Interview with Conrad Williams

One by Conrad WilliamsIt was my distinct pleasure to meet and hang out with Conrad Williams at the World Horror Convention in Winnipeg. I was also lucky enough to be one of the first people to claim a copy of his newest novel, One.  As it turns out he sold out and had to take mail orders, but I snagged one before that happened. It gave me something to read on the plane back to Edmonton, and I devoured it. You can check out my review on my personal blog.

Once I finished the book I shot Conrad an email that sort of said “Hey, can I interview you for Niteblade? Please, pretty please?”

He said yes.

Enjoy 🙂

Your work, at least what I’ve read of it, tends to deal a lot with delusions and insanity. Is that something you’ve always been interested in?

I think horror fiction certainly lends itself to these subjects. Insanity certainly hovers at the margins of my latest novel, ONE. It can’t be avoided. End of the world, uncertainty, fear. Insanity can’t be far away. I like to explore the limits of endurance that people suffer before they crack. I think we’re a pretty hardy breed and can deal with most things that nature throws at us, but that borderline where enough is enough, it’s an interesting place to tread, creatively.

When I finish one of your stories, I am compelled to go back and re-read it again. Not because I don’t understand it, but because I feel like there are layers upon layers and that it will take several reads to really excavate them all. Do you know if other people feel that way, or am I over-thinking things a bit?

Readers who are also writers go back over stories they’ve enjoyed or found interesting because they’re fascinated by the craft. They want to see the nuts and bolts, how it’s been done. And also what they might have missed. There may be different levels, there might even be levels that the author wasn’t thinking of when he/she wrote it but the reader interprets for him/herself.

Are the myriad of layers a conscious decision or simply something that comes from your personal writing style and choice of subject matter?

You want the story to be as rich and meaningful as possible, without miring it in too much ambiguity or signposting it to death. I think it’s sometimes best to simply write the story you want to write and hope that any deeper meaning comes about serendipitously.

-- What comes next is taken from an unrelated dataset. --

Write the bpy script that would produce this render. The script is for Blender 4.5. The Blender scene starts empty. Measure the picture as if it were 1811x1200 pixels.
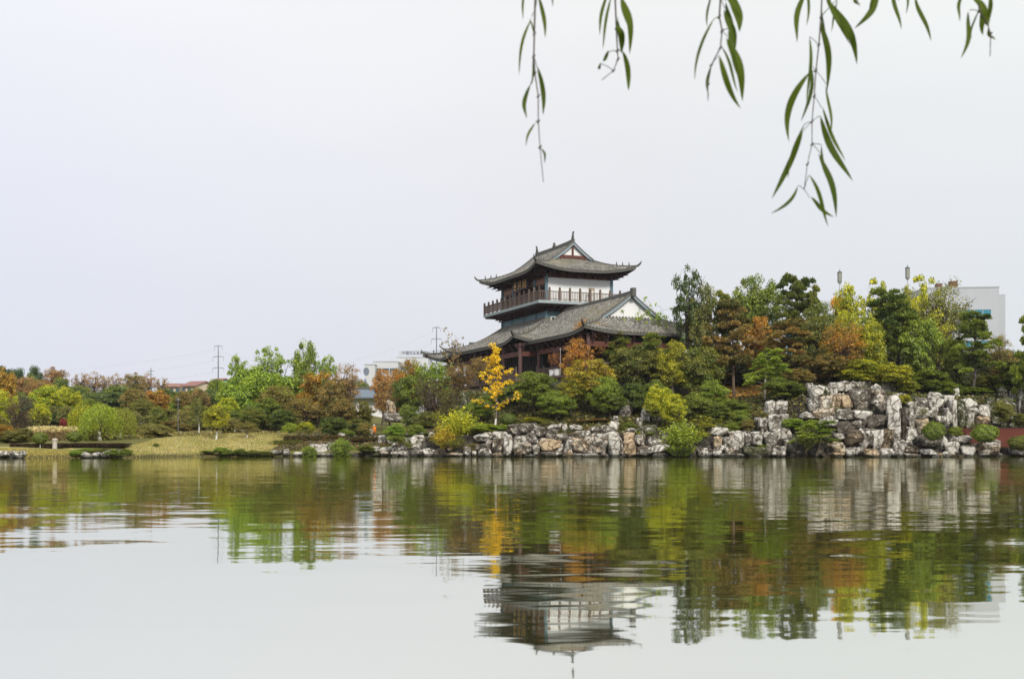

Conrad WilliamsWhat writers or books do you think have influenced you the most?

Early Stephen King (The Shining means a lot to me). Peter Straub. Ramsey Campbell. Derek Raymond’s Factory novels. Treasure Island. Graham Greene. Ray Bradbury. Patrick McGrath. Christopher Priest. M John Harrison. JG Ballard… Too many to mention, really.

Who is the favorite character you’ve ever created. Why?

I quite like MacCreadle, who appeared in the first story I sold to an anthology. He played a major role in my first novel, Head Injuries, and has had a cameo in each of the novels I’ve written since. He’s a mixture of school bully, nightmare legend and tragic failure.

Looking back on your writing career thus far, what are you the most proud of?

I’m honoured to have won a couple of awards. The International Horror Guild Award was special because Stephen King, one of my heroes, was on the shortlist too. Having that thing on my desk is a great confidence booster.

What do you still hope to accomplish?

I want to write lots more novels and stories. I want to be writing into my 70s, like Ray Bradbury and JG Ballard.

Have you any words of advice for aspiring writers?

Never stop. Listen to what is in you. Don’t take no for an answer.

Many writers find writing to be a very solitary and isolating occupation. Do you agree? If so, what do you do in order to counter that?

It’s necessarily solitary. I listen to music while I write. And I make sure I get outside for some fresh air, especially if it isn’t going well.

What is next for you?

Decay Inevitable is published by Solaris in the summer. It’s a story about what goes on at the threshold between life and death. And I’m working on a new novel concerning a pilot and a nurse. That’s all I’m saying!

Thank you so much for the interview Conrad 🙂  If anyone is interested in learning more about Conrad and his work you should check out his website by clicking the banner below.

Conrad Williams

4 Responses to “Interview with Conrad Williams”

  • Kari Wolfe says:

    Oh Rhonda! You MET this guy??

    I’m in the middle of reading “The Unblemished” and let me tell you – he’s FABULOUS! His stories just flow and they scare me to the point that if I’m reading and I hear a noise, I’m on edge and burrow deeper into my pillows and blankets.

    I think I’ve found a new favorite author 🙂

  • Scrubs says:

    Good stuff, I “Stumbled” you. My DIGG account got messed up but I like Stumbling better anyway.